Begin with the line containing "-1.07)), M['fluff'], t)" and end with the line containing "if '_org' in o: del o['_org']"; set down that block verbatim and nothing else.

(Rows from a 3D scene dataset)
....................
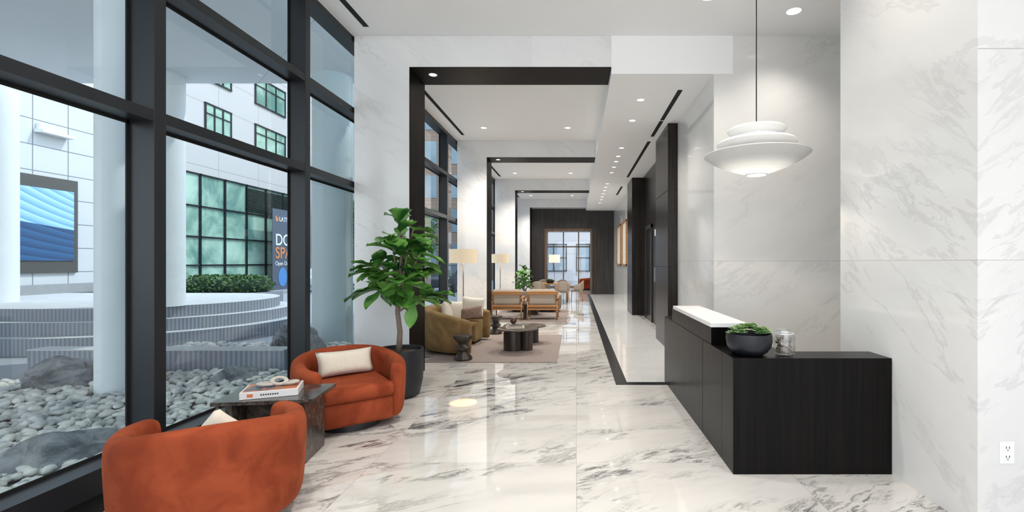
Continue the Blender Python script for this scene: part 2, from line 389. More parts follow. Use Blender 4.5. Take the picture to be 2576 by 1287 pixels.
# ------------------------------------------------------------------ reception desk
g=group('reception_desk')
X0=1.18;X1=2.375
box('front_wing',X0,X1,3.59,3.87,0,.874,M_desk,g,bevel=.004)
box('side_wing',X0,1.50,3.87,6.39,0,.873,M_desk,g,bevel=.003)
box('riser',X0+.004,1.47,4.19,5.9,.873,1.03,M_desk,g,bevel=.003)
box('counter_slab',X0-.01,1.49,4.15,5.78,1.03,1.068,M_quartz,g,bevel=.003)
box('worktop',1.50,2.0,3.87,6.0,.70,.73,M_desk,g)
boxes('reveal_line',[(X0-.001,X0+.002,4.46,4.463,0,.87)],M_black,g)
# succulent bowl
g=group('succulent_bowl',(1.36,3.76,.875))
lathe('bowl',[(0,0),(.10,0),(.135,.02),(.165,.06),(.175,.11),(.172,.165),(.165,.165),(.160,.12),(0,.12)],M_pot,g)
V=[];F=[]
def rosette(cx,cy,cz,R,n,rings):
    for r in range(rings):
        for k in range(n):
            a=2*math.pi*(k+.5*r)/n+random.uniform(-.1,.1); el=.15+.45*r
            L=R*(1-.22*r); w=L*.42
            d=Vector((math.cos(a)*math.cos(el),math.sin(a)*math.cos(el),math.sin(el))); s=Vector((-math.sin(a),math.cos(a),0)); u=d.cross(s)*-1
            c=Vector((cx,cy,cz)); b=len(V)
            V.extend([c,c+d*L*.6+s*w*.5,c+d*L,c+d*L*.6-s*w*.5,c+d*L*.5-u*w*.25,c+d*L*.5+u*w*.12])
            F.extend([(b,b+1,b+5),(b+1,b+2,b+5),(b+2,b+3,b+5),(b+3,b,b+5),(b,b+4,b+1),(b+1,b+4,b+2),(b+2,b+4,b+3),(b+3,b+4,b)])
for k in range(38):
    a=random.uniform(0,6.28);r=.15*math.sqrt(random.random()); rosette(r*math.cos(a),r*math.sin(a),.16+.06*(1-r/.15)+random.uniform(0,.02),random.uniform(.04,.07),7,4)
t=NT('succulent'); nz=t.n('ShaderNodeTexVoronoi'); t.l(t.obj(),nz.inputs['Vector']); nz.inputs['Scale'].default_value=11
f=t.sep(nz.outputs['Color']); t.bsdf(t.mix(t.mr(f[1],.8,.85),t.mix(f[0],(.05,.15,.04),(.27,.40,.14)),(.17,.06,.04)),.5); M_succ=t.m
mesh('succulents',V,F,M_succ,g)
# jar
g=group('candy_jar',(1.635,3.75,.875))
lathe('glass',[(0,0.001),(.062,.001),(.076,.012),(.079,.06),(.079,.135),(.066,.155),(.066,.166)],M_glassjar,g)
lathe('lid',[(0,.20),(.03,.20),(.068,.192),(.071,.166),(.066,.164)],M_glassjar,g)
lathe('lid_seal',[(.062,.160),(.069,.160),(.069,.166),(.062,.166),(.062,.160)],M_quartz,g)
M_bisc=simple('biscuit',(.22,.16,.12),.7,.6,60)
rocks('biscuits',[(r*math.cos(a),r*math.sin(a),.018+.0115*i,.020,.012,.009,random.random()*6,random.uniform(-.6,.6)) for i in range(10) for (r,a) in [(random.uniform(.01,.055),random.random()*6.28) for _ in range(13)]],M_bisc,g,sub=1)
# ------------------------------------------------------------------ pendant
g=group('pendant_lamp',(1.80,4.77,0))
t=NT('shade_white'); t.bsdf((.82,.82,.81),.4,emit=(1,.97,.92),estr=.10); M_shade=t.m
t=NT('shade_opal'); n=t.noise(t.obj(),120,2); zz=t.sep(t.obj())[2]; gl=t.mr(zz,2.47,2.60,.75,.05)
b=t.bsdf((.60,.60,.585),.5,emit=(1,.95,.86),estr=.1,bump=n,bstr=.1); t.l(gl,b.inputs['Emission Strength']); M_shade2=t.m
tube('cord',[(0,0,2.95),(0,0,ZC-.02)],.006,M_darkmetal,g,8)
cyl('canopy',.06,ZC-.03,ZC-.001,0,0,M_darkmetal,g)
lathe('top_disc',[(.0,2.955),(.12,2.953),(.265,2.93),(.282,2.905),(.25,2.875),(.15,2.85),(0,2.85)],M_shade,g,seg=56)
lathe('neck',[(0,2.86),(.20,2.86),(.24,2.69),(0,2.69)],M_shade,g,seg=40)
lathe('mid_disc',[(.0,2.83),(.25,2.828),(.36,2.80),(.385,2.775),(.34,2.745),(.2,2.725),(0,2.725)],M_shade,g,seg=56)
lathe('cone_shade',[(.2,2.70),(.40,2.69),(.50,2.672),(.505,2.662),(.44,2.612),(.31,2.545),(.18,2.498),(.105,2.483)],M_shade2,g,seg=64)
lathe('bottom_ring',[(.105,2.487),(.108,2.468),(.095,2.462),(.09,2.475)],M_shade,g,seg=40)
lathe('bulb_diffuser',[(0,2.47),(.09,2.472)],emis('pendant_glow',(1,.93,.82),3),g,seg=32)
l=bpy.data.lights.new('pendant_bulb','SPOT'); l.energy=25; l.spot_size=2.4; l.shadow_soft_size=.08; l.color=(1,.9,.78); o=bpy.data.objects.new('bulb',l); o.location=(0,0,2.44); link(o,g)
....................
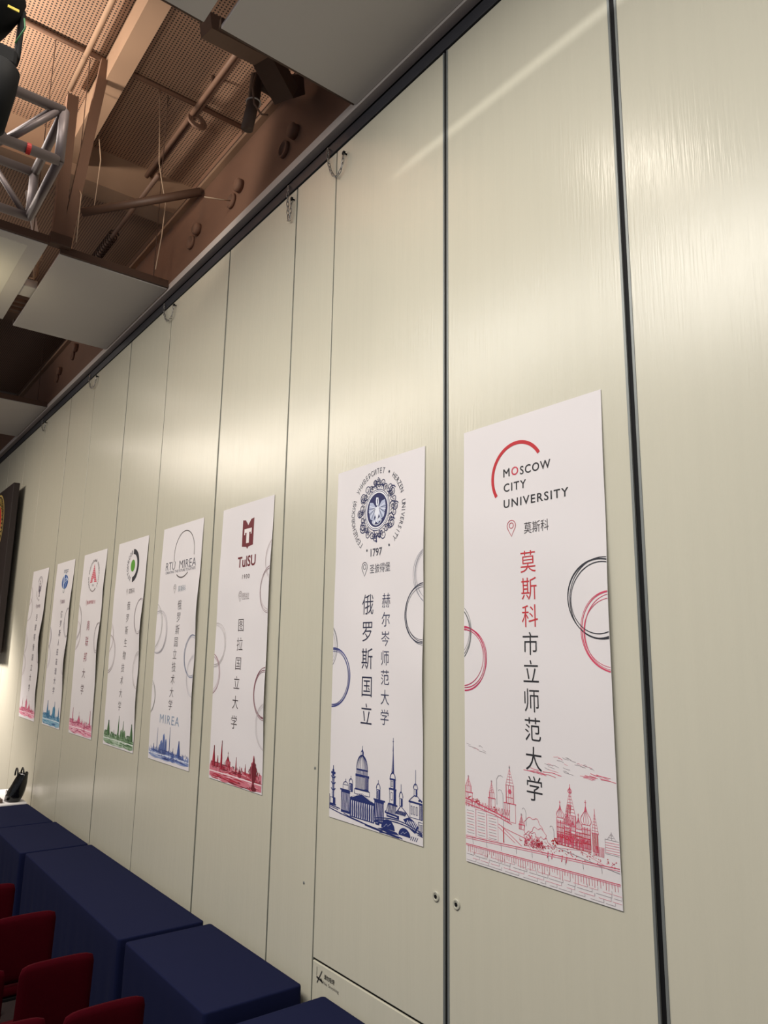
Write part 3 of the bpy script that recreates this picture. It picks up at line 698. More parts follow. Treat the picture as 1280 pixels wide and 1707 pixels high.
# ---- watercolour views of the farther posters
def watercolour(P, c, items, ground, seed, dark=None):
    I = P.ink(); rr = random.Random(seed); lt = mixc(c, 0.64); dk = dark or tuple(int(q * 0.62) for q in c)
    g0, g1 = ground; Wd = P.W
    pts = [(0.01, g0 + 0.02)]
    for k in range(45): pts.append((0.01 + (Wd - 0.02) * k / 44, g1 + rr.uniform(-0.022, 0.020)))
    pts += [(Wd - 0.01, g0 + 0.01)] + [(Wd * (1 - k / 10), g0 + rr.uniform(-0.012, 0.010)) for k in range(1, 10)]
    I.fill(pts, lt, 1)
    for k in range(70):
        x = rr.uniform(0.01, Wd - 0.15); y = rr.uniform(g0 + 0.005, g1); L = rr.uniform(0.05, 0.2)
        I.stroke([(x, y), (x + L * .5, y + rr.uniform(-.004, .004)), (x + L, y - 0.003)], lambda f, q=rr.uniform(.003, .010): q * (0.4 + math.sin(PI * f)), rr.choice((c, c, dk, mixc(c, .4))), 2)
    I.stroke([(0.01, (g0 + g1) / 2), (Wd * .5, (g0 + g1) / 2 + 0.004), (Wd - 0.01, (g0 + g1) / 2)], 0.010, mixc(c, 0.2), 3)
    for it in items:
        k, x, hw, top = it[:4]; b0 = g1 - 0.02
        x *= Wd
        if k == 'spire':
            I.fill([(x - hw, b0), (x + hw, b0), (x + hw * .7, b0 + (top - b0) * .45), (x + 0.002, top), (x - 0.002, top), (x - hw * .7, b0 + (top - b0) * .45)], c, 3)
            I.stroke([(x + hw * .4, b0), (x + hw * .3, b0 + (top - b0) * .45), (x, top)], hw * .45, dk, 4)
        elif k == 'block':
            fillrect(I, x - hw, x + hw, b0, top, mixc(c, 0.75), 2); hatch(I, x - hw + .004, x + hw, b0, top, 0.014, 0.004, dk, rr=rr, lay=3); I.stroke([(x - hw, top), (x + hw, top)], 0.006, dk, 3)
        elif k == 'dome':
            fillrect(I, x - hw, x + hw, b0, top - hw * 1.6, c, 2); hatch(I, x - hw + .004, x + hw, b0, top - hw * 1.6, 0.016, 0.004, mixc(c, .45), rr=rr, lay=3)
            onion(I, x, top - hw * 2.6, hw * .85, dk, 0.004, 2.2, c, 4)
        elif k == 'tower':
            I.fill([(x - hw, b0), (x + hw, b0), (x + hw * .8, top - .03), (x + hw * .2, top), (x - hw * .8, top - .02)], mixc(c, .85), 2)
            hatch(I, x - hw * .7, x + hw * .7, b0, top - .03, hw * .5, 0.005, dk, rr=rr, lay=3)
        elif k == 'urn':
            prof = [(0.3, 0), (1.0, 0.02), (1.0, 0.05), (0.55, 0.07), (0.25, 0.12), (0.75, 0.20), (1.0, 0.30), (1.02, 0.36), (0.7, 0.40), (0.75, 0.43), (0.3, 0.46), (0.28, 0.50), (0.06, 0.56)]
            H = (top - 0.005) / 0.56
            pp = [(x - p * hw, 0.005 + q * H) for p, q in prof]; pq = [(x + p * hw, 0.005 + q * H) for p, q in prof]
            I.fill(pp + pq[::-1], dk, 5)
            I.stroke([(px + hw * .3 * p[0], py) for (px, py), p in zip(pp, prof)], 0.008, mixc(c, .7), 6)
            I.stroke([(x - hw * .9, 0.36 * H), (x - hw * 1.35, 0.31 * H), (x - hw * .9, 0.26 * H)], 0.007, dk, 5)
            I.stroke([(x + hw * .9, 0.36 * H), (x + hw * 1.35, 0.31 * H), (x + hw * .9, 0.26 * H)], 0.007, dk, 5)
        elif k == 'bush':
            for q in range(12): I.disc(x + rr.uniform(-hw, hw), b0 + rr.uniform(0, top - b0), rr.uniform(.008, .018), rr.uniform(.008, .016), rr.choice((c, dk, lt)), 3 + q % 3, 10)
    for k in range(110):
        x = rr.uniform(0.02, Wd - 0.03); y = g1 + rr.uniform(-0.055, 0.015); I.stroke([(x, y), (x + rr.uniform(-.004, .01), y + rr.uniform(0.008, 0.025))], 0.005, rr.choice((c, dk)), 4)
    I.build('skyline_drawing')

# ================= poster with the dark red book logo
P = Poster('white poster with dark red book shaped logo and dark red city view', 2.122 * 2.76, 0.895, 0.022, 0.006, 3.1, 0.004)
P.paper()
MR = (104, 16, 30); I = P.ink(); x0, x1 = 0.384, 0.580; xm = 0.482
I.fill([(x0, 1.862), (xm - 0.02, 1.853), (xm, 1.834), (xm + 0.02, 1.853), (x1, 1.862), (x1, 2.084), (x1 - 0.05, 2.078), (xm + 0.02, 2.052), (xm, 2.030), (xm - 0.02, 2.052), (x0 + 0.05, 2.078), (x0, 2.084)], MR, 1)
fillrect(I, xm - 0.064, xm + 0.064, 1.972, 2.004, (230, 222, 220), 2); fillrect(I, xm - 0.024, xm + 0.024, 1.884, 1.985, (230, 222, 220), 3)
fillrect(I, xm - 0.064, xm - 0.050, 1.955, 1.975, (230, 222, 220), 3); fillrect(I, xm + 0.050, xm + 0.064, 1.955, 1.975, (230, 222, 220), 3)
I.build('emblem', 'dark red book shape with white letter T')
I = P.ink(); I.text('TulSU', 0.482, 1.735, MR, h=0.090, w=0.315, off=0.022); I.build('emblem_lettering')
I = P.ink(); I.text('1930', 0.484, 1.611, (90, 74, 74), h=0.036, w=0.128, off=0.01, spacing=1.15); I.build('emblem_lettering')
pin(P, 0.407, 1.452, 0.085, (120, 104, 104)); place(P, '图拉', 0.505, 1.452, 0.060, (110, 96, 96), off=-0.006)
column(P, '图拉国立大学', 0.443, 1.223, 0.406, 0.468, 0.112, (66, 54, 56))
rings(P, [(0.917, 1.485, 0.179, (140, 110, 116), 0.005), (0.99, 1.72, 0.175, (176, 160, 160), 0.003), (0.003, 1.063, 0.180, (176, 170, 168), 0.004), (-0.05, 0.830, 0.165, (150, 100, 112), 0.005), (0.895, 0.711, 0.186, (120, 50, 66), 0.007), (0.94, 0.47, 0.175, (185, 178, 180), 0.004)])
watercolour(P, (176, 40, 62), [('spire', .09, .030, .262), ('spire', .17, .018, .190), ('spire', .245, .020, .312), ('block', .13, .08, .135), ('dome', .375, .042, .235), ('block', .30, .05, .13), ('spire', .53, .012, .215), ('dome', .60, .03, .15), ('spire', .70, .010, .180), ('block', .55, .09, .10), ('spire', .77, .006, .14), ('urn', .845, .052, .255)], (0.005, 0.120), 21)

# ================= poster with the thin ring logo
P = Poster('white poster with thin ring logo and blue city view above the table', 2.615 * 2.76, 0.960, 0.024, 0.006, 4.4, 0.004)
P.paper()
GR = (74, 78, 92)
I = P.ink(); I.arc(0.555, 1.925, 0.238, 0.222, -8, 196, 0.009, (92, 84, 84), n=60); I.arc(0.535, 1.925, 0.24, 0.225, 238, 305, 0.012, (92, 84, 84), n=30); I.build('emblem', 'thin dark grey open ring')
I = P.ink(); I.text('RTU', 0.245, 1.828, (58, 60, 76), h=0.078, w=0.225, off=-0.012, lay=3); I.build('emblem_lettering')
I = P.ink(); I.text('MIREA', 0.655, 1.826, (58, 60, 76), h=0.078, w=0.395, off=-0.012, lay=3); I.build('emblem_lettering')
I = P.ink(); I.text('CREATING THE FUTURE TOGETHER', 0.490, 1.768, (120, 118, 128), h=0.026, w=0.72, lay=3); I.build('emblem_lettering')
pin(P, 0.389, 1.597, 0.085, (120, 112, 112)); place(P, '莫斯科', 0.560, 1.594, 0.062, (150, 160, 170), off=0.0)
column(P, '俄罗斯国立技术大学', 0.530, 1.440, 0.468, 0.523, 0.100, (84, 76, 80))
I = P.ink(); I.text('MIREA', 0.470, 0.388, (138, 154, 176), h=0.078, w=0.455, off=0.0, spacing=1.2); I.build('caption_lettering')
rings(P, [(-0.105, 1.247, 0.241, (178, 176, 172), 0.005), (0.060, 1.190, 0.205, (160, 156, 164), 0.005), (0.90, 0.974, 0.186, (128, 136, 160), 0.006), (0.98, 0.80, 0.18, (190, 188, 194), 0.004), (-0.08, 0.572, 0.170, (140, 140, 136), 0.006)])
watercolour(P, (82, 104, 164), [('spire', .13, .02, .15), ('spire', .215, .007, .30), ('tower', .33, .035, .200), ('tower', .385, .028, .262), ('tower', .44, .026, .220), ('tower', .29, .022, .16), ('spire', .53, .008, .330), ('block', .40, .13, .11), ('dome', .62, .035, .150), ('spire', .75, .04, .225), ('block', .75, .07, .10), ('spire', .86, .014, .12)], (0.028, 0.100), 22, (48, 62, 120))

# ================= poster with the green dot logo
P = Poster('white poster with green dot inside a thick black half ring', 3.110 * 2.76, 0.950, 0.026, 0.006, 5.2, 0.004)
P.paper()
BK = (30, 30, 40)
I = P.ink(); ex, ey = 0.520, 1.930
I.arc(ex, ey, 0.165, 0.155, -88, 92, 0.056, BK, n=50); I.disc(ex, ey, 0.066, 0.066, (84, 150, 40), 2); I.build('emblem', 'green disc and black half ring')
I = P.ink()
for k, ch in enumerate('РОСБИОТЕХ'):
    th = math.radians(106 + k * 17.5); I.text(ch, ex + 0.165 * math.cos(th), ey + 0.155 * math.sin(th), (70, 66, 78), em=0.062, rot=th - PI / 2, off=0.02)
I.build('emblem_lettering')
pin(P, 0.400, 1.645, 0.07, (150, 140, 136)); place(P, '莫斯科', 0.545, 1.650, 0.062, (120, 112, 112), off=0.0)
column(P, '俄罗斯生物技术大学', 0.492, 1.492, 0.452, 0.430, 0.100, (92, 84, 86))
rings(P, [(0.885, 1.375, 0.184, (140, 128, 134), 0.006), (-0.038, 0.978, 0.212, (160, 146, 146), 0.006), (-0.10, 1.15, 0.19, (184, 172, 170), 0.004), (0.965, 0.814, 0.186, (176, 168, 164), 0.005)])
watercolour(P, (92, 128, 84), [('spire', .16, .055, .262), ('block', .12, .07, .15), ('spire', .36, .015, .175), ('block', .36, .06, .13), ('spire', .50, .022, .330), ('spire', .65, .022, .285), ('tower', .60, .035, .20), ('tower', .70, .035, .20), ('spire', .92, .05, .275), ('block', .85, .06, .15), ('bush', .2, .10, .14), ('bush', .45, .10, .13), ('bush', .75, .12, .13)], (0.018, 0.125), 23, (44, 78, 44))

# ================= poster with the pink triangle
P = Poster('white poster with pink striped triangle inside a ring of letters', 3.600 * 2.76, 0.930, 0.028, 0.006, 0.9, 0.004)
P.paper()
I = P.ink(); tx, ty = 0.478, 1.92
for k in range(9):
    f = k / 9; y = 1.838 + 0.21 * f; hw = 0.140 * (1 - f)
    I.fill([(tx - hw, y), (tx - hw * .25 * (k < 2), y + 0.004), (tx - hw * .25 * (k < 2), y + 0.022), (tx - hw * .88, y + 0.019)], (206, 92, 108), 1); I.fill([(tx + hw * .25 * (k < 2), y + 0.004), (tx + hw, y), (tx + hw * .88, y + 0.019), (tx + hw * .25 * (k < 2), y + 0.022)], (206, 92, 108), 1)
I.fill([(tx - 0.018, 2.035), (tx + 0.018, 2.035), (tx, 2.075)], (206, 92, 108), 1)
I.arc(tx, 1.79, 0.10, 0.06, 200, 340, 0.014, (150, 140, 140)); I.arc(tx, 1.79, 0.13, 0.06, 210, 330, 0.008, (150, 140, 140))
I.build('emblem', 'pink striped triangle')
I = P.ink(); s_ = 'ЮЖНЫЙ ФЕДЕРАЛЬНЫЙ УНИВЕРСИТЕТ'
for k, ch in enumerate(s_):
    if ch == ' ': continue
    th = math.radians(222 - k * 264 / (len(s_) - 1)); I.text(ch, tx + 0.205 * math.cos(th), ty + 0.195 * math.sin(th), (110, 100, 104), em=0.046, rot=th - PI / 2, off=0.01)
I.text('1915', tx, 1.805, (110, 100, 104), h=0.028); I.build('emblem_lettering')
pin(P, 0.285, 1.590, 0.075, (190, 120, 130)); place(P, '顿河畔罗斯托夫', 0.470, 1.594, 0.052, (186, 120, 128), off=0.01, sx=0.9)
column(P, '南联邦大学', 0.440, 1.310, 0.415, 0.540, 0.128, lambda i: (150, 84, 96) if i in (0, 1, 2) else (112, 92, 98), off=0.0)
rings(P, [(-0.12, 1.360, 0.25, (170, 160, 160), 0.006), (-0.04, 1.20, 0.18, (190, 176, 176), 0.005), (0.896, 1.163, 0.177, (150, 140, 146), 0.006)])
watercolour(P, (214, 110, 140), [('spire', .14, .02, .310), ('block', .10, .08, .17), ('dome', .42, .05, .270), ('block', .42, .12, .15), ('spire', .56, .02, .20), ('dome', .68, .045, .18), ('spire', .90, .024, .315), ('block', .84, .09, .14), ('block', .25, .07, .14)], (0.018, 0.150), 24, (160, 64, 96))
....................
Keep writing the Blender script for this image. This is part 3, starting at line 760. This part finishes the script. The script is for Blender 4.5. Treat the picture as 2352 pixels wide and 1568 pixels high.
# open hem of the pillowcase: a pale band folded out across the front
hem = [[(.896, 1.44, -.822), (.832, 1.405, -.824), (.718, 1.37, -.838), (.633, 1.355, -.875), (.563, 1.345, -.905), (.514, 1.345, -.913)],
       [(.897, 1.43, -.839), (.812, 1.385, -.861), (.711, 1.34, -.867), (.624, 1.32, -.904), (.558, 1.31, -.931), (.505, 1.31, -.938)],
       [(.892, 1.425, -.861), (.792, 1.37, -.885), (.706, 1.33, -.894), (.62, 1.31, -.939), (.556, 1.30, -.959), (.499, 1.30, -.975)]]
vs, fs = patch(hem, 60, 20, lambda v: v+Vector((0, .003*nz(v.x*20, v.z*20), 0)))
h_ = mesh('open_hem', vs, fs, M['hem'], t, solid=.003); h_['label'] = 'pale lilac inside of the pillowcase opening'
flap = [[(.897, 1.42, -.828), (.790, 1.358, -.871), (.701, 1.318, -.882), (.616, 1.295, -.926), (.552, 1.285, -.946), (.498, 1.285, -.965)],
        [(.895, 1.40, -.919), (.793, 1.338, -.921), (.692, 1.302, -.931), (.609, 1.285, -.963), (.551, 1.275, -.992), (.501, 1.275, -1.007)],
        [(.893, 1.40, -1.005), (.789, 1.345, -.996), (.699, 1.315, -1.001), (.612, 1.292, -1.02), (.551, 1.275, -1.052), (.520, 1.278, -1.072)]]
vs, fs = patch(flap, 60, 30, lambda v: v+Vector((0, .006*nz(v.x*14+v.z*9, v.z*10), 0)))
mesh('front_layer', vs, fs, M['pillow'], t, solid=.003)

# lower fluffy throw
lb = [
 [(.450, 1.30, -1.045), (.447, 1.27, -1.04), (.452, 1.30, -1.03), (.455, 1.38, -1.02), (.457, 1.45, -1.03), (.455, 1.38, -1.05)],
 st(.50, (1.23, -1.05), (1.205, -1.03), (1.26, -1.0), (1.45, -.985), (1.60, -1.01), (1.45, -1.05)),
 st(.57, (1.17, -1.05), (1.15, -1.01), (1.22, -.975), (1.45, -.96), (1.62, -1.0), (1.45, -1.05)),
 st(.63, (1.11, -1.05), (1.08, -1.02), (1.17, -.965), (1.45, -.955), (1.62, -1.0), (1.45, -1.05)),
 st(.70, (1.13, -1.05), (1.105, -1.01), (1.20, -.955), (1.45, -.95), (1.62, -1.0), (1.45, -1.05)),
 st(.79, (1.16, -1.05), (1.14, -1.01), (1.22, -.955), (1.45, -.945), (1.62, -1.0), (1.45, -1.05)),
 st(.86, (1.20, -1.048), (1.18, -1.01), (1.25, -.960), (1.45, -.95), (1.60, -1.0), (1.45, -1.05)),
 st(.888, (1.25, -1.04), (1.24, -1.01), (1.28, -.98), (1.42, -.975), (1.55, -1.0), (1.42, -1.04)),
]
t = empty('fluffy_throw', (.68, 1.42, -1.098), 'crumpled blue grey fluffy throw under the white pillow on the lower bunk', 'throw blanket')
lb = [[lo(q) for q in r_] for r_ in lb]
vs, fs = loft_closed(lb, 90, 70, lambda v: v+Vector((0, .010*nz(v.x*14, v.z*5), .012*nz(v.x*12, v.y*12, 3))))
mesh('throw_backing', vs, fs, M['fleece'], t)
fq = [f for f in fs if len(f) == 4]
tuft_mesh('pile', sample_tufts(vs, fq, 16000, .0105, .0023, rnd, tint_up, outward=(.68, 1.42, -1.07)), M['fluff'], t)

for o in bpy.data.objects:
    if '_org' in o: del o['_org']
....................
» **Correct output**:
tuft_mesh('pile', sample_tufts(vs, fq, 16000, .0105, .0023, rnd, tint_up, outward=(.68, 1.42, -1.07)), M['fluff'], t)

for o in bpy.data.objects:
    if '_org' in o: del o['_org']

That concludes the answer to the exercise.